**REQUIRED TASK**
Give back, exactly as it appears, the run of lines opening with the one containing "Generate a Blender" and closing with the one containing "def R(d): return math.radians(d)". Nothing outside that run should appear.
═════ EXTRACTED INFORMATION ═════
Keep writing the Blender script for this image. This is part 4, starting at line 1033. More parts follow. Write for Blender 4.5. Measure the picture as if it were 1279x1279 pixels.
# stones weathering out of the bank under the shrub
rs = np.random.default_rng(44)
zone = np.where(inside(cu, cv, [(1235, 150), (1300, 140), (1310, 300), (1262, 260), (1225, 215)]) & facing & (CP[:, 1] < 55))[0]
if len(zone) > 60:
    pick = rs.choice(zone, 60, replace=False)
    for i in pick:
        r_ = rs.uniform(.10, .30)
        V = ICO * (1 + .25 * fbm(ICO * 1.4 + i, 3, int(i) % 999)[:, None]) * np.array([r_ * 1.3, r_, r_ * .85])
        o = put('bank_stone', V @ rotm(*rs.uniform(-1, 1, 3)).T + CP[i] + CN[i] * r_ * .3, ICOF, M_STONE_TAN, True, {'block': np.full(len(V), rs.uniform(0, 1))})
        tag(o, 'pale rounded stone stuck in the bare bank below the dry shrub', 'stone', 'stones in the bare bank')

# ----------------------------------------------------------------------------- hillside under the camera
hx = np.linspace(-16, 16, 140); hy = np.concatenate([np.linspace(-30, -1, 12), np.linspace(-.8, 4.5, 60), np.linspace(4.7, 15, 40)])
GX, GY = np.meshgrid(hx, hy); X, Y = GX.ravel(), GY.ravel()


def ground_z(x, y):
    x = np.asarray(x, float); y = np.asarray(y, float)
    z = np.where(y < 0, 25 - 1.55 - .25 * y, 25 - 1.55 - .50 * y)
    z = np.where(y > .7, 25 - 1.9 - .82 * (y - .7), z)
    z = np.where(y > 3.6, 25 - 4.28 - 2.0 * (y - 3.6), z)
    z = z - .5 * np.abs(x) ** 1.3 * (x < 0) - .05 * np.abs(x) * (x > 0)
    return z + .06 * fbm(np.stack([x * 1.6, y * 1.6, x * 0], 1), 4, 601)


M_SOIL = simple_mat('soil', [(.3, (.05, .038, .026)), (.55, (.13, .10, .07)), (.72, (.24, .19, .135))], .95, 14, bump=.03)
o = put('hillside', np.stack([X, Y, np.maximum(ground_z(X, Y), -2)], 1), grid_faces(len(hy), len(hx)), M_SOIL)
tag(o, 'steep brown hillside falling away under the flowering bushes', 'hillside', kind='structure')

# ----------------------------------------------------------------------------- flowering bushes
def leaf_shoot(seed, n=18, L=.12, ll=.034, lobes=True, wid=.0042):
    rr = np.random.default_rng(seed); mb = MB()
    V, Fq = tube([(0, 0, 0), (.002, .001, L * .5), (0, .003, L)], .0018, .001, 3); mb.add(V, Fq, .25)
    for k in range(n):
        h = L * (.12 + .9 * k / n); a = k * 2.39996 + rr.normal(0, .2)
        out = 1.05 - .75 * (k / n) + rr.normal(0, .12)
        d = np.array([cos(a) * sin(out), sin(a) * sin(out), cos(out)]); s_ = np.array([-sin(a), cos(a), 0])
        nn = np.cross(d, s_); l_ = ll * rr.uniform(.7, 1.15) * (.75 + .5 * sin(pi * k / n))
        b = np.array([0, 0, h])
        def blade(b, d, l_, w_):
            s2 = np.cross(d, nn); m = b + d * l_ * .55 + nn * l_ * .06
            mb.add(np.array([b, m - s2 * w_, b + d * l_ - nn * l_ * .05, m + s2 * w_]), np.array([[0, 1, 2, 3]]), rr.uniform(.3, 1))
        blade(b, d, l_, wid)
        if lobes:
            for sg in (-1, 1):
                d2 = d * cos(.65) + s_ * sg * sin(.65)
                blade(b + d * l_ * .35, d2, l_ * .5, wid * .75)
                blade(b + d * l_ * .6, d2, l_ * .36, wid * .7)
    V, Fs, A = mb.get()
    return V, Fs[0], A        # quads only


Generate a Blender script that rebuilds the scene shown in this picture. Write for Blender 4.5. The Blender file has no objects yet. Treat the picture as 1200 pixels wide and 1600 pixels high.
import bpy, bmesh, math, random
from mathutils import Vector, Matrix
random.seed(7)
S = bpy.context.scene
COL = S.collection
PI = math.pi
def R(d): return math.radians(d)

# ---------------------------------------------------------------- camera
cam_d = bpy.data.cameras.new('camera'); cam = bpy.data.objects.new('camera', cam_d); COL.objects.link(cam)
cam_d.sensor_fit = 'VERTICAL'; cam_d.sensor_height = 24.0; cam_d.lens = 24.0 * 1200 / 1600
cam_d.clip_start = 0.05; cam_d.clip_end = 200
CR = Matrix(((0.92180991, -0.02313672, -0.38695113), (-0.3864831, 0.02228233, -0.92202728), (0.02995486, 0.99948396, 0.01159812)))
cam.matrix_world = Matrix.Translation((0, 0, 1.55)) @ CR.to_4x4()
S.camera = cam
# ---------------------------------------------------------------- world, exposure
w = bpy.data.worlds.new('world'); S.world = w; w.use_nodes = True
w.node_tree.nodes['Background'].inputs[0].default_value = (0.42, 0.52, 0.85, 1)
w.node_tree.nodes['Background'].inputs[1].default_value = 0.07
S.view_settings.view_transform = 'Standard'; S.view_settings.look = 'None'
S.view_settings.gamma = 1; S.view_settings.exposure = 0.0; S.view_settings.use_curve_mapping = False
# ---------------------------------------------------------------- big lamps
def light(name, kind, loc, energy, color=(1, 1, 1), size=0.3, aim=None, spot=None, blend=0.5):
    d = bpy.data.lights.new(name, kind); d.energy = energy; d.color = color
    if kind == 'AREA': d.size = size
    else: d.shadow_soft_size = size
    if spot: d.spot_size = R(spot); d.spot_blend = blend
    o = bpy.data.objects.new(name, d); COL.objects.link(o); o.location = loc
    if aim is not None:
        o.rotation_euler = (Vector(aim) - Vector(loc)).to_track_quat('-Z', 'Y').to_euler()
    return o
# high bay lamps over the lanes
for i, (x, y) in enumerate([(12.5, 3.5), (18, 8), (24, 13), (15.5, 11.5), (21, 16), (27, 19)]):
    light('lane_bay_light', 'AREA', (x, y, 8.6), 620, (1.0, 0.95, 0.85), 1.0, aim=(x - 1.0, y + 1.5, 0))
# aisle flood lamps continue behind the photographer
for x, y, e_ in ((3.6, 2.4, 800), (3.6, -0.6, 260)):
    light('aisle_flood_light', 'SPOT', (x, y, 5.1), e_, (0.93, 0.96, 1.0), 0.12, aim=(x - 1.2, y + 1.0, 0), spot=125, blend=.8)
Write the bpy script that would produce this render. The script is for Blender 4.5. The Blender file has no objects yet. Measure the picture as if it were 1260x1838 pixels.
═════
**SOLUTION TO THE EXERCISE**
Generate a Blender script that rebuilds the scene shown in this picture. Write for Blender 4.5. The Blender file has no objects yet. Treat the picture as 1200 pixels wide and 1600 pixels high.
import bpy, bmesh, math, random
from mathutils import Vector, Matrix
random.seed(7)
S = bpy.context.scene
COL = S.collection
PI = math.pi
def R(d): return math.radians(d)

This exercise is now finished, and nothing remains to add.